最近は、部下たちの意見に同調してしまうことも増えている。彼らの言い分が正しいと感じることが多いからだ。でも、それがリーダーシップの欠如に繋がっているのもわかっている。気づけば「リーダーシップのないリーダー」という矛盾した存在になっていた。
課長への不安と覚悟
先日、施設長との面談があった。「課長になってほしい」と言われた。正直、断った。主任の昇進試験のときから、少しずつ匂わせるような話はあったけれど、さすがに課長は無理だと感じたからだ。

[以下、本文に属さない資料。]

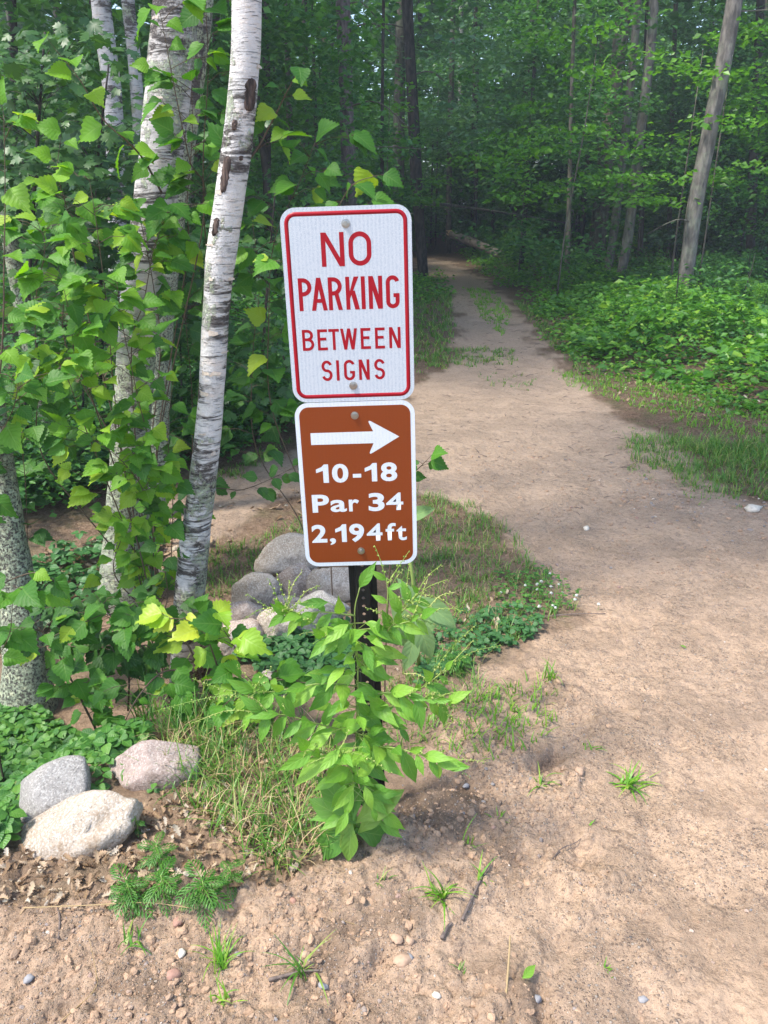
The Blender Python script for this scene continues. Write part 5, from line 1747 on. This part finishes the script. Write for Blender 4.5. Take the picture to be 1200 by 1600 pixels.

でも、施設長はこう言った。「何が不安なんだ?」と。その言葉に、私は自分の気持ちを正直に話した。能力への疑問、責任への重圧、失敗への恐怖――話しているうちに、気づけば「それでも頑張ってみよう」という気持ちにさせられていた。まるで言いくるめられたようだったけど、同時にそれが私自身の本音だったのかもしれない。
「ほぼほぼ課長」のこれから
こうして私は、「ほぼほぼ課長」として新たな一歩を踏み出すことになった。自信なんてない。むしろ不安しかない。でも、今の自分を変えるには、逃げずに向き合うしかないと感じている。
部下たちと共に歩み、上司の期待に応え、自分自身の限界を越える――それがどれだけ難しいことか、これから実感するのだろう。それでも、「イエスマン」として受けた責任を全うすることで、いつか本当のリーダーになれると信じている。
「ほぼほぼ課長」としての毎日は、きっとこれからも波乱万丈だ。それでも私は、粘り強さと笑顔を武器に、進み続けるつもりだ。